Short form:
Throughout our structure, a traditional
"Right of Appeal" ought to prevail, so that minority opinion will be
heard and personal grievances receive careful consideration.
Long form:
Throughout our world services structure, a
traditional "Right of Appeal" ought to prevail, thus assuring us that
minority opinion will be heard and that petitions for the redress of personal
grievances will be carefully considered.
Questions in service
·
At group or Intergroup level, etc., is the
expression of minority opinion encouraged?
·
At group or Intergroup level, etc., are
petitions for the redress of personal grievances heard?
Questions in life
·
Do I respect the right of the minority to
disagree and express that disagreement?
·
When I am in a majority, do I encourage minority
opinion to be expressed?
·
Do I consider that the minority may sometimes be
right?
·
Do I actually listen with an open mind?
·
Do I continue to exercise patience, tolerance,
kindness, and love with people who disagree?
·
When I am in a minority, do I exercise my right
of appeal and petition?
·
Do I collude or collaborate in what I believe wrong
for fear of the majority's reaction?
·
Do I judge what is right and wrong by what the
majority believe and do?
·
When overwhelmed by my own addictions, character
defects, or circumstances, do I appeal and petition to the higher authority of
God?
Quotations
'In the light of the principle of the "Right of
Appeal," all minorities—whether in our staffs, committees, corporate
boards, or among the Trustees—should be encouraged to file minority reports
whenever they feel a majority to be in considerable error. And when a minority
considers an issue to be such a grave one that a mistaken decision could
seriously affect AA as a whole, it should then charge itself with the actual
duty of presenting a minority report to the Conference.

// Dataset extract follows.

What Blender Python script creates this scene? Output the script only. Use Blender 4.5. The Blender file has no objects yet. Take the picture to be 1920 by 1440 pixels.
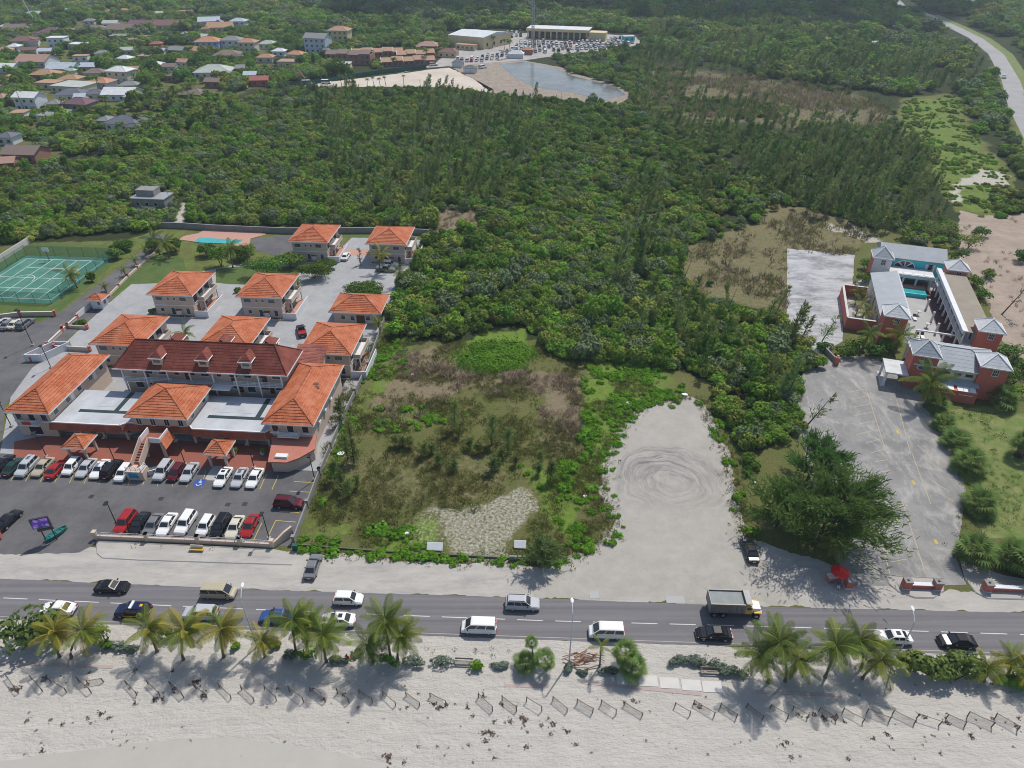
import bpy, bmesh, math, random
import numpy as np
from mathutils import Vector, Matrix, Euler, noise
from mathutils.geometry import tessellate_polygon
random.seed(7); rng = np.random.default_rng(7)
C = bpy.context.scene.collection
S = bpy.context.scene
R = math.radians
# ------------------------------------------------------------------ camera
H = 80.0; PITCH = R(34.7); F = 1300.0
SP, CP = math.sin(PITCH), math.cos(PITCH)
cam = bpy.data.cameras.new('camera'); cam_o = bpy.data.objects.new('camera', cam); C.objects.link(cam_o)
cam.sensor_width = 36; cam.lens = F/1920*36; cam.clip_start = 1; cam.clip_end = 9000
cam_o.location = (0, 0, H); cam_o.rotation_euler = (math.pi/2-PITCH, 0, 0)
S.camera = cam_o
# ------------------------------------------------------------------ world, sun, exposure
SUN_EL = R(58); SUN_AZ = math.atan2(.566, .824)
w = bpy.data.worlds.new('World'); S.world = w; w.use_nodes = True
nt = w.node_tree; nt.nodes.clear()
sky = nt.nodes.new('ShaderNodeTexSky'); sky.sky_type = 'NISHITA'; sky.sun_disc = False
sky.sun_elevation = SUN_EL; sky.sun_rotation = SUN_AZ; sky.air_density = 1.2; sky.dust_density = 1.2
bg = nt.nodes.new('ShaderNodeBackground'); bg.inputs[1].default_value = 0.105
wo = nt.nodes.new('ShaderNodeOutputWorld')
nt.links.new(sky.outputs[0], bg.inputs[0]); nt.links.new(bg.outputs[0], wo.inputs[0])
sl = bpy.data.lights.new('sun', 'SUN'); sl.energy = 3.55; sl.angle = R(0.9); sl.color = (1, .95, .87)
so = bpy.data.objects.new('sun', sl); C.objects.link(so)
sd = Vector((math.sin(SUN_AZ)*math.cos(SUN_EL), math.cos(SUN_AZ)*math.cos(SUN_EL), math.sin(SUN_EL)))
so.rotation_euler = sd.to_track_quat('Z', 'Y').to_euler(); so.location = (60, 100, 300)
vs = S.view_settings; vs.view_transform = 'Standard'; vs.look = 'None'; vs.gamma = 1; vs.exposure = 0.20
try: vs.use_curve_mapping = False
except Exception: pass
S.cycles.filter_width = 1.0; S.cycles.max_bounces = 5; S.cycles.diffuse_bounces = 2; S.cycles.glossy_bounces = 2
S.cycles.transmission_bounces = 3; S.cycles.transparent_max_bounces = 8; S.cycles.volume_bounces = 0

# ------------------------------------------------------------------ survey: photo point -> place on the ground (z = height above it)
def P(px, py, z=0.0):
    u = (px-960)/F; v = (py-720)/F
    t = (H-z)/(SP+v*CP)
    return Vector((u*t, (CP-v*SP)*t, z))
def proj(x, y, z=0.0):
    dep = y*CP-(z-H)*SP; dn = -y*SP-(z-H)*CP
    return 960+F*x/dep, 720+F*dn/dep
def inpoly(x, y, poly):
    x = np.asarray(x, float); y = np.asarray(y, float); c = np.zeros(x.shape, bool)
    n = len(poly); j = n-1
    for i in range(n):
        xi, yi = poly[i]; xj, yj = poly[j]
        if yi != yj:
            c ^= ((yi > y) != (yj > y)) & (x < (xj-xi)*(y-yi)/(yj-yi)+xi)
        j = i
    return c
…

In granting this traditional "Right of Appeal,,"
we recognize that minorities frequently can be right; that even when they are
partly or wholly in error they still perform a most valuable service when, by
asserting their "Right of Appeal," they compel a thoroughgoing debate
on important issues. The well-heard minority, therefore, is our chief
protection against an uninformed, misinformed, hasty or angry majority.